#### [Written problem]
Working from the top of the listing below, retype each line through the line containing "scn.camera = cam", both included, with no pictures.

#### [Information shown]

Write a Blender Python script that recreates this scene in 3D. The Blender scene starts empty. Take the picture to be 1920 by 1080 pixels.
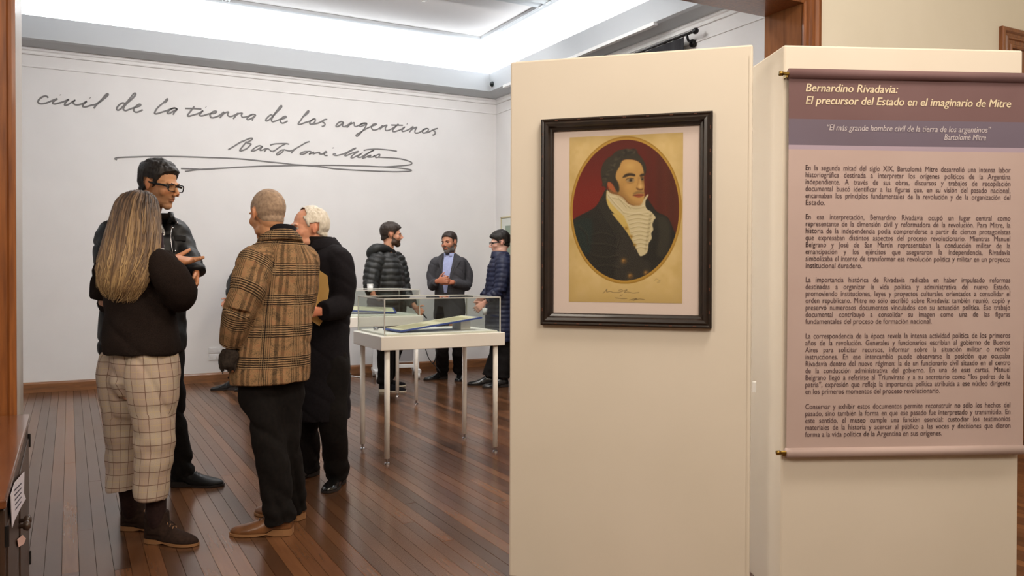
import bpy, bmesh, math, random
import numpy as np
from mathutils import Vector, Matrix

random.seed(7)
scn = bpy.context.scene
COL = scn.collection
PI = math.pi

# ------------------------------------------------------------------ camera
F = 1550.0; CY = 524.0; EYE = 1.27
TH = math.radians(28.17); PT = .0124; RL = .003
_fw = np.array([math.sin(TH)*math.cos(PT), math.cos(TH)*math.cos(PT), -math.sin(PT)])
_r = np.array([math.cos(TH), -math.sin(TH), 0.]); _u = np.cross(_r, _fw)
_rt = _r*math.cos(RL)+_u*math.sin(RL); _up = -_r*math.sin(RL)+_u*math.cos(RL)
C0 = np.array([0, 0, EYE])
RIGHT = np.array([math.cos(TH), -math.sin(TH), 0.]); AWAY = np.array([math.sin(TH), math.cos(TH), 0.]); UP = np.array([0, 0, 1.])

cam_d = bpy.data.cameras.new('camera'); cam = bpy.data.objects.new('camera', cam_d); COL.objects.link(cam)
cam.matrix_world = Matrix(((_rt[0], _up[0], -_fw[0], 0), (_rt[1], _up[1], -_fw[1], 0), (_rt[2], _up[2], -_fw[2], EYE), (0, 0, 0, 1)))
cam_d.sensor_width = 36; cam_d.sensor_fit = 'HORIZONTAL'; cam_d.lens = 36*F/1920; cam_d.shift_y = -16/1920
cam_d.clip_start = .05; cam_d.clip_end = 60
scn.camera = cam

# ------------------------------------------------------------------ world, lights, exposure
w = bpy.data.worlds.new('world'); scn.world = w; w.use_nodes = True
w.node_tree.nodes['Background'].inputs[0].default_value = (.9, .92, 1, 1)
w.node_tree.nodes['Background'].inputs[1].default_value = .3
scn.view_settings.view_transform = 'Standard'; scn.view_settings.look = 'None'
scn.view_settings.gamma = 1; scn.view_settings.use_curve_mapping = False
scn.view_settings.exposure = 0.0

ZC = 4.15            # ceiling height
YB = 9.70; XR = 4.95; XL = -3.2   # far gallery walls
YP = 3.64; YPF = 3.94             # partition with the wide doorway
DX0 = -.176; DX1 = 3.954; DZ = 2.90


def area(name, loc, size, power, color, target=None, spread=PI):
    d = bpy.data.lights.new(name, 'AREA'); d.shape = 'RECTANGLE'; d.size, d.size_y = size
    d.energy = power; d.color = color; d.spread = spread
    o = bpy.data.objects.new(name, d); COL.objects.link(o); o.location = loc
    if target is not None:
        o.rotation_euler = (Vector(target)-Vector(loc)).to_track_quat('-Z', 'Y').to_euler()
    return o


COOL = (.93, .97, 1.0); WARM = (1.0, .88, .745); NEUT = (1.0, .975, .955)
# strips lying in the trough behind the cornice, shining up at the cove
area('cove_strip_light_back', ((XL+XR)/2, YB-.1, 3.74), (XR-XL-.3, .06), 46, COOL).rotation_euler = (PI, 0, 0)
area('cove_strip_light_right', (XR-.1, (YPF+YB)/2, 3.74), (.06, YB-YPF-.3), 36, COOL).rotation_euler = (PI, 0, 0)
area('cove_strip_light_left', (XL+.1, (YPF+YB)/2, 3.74), (.06, YB-YPF-.3), 36, COOL).rotation_euler = (PI, 0, 0)
# ceiling track lamps of the gallery
area('gallery_lamp_light', (2.3, 6.4, 4.0), (3.4, .9), 104, NEUT, (2.5, 7.4, 0))
area('gallery_wall_wash_light', (2.3, 8.0, 4.02), (4.2, .25), 30, (1, .95, .92), (2.3, 9.7, 1.5))
# warm lamps of the camera's room and by the doorway, plus one added fill
area('warm_room_light', (1.0, -1.2, 3.2), (1.8, 1.0), 64, WARM, (2.2, 3.2, 1.7))
area('warm_room_ceiling_light', (1.9, 1.1, 3.9), (1.3, .5), 52, WARM, (2.1, 3.6, 1.2))
area('gallery_spot_light', (2.4, 4.15, 3.35), (.5, .2), 24, WARM, (2.2, 5.3, .6))
area('added_panel_side_fill', (1.0, 5.0, 3.4), (.25, .25), 12, WARM, (2.35, 2.4, 1.3), 1.3)  # added fill with no visible fitting, brightens the deep panel's left side
area('warm_room_light_right', (4.6, .2, 3.3), (1.0, .8), 32, WARM, (3.6, 3.6, 2.8))
area('warm_room_light_left', (-1.7, .8, 3.0), (.9, .8), 48, WARM, (2.2, 2.7, 1.2))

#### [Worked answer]
Write a Blender Python script that recreates this scene in 3D. The Blender scene starts empty. Take the picture to be 1920 by 1080 pixels.
import bpy, bmesh, math, random
import numpy as np
from mathutils import Vector, Matrix

random.seed(7)
scn = bpy.context.scene
COL = scn.collection
PI = math.pi

# ------------------------------------------------------------------ camera
F = 1550.0; CY = 524.0; EYE = 1.27
TH = math.radians(28.17); PT = .0124; RL = .003
_fw = np.array([math.sin(TH)*math.cos(PT), math.cos(TH)*math.cos(PT), -math.sin(PT)])
_r = np.array([math.cos(TH), -math.sin(TH), 0.]); _u = np.cross(_r, _fw)
_rt = _r*math.cos(RL)+_u*math.sin(RL); _up = -_r*math.sin(RL)+_u*math.cos(RL)
C0 = np.array([0, 0, EYE])
RIGHT = np.array([math.cos(TH), -math.sin(TH), 0.]); AWAY = np.array([math.sin(TH), math.cos(TH), 0.]); UP = np.array([0, 0, 1.])

cam_d = bpy.data.cameras.new('camera'); cam = bpy.data.objects.new('camera', cam_d); COL.objects.link(cam)
cam.matrix_world = Matrix(((_rt[0], _up[0], -_fw[0], 0), (_rt[1], _up[1], -_fw[1], 0), (_rt[2], _up[2], -_fw[2], EYE), (0, 0, 0, 1)))
cam_d.sensor_width = 36; cam_d.sensor_fit = 'HORIZONTAL'; cam_d.lens = 36*F/1920; cam_d.shift_y = -16/1920
cam_d.clip_start = .05; cam_d.clip_end = 60
scn.camera = cam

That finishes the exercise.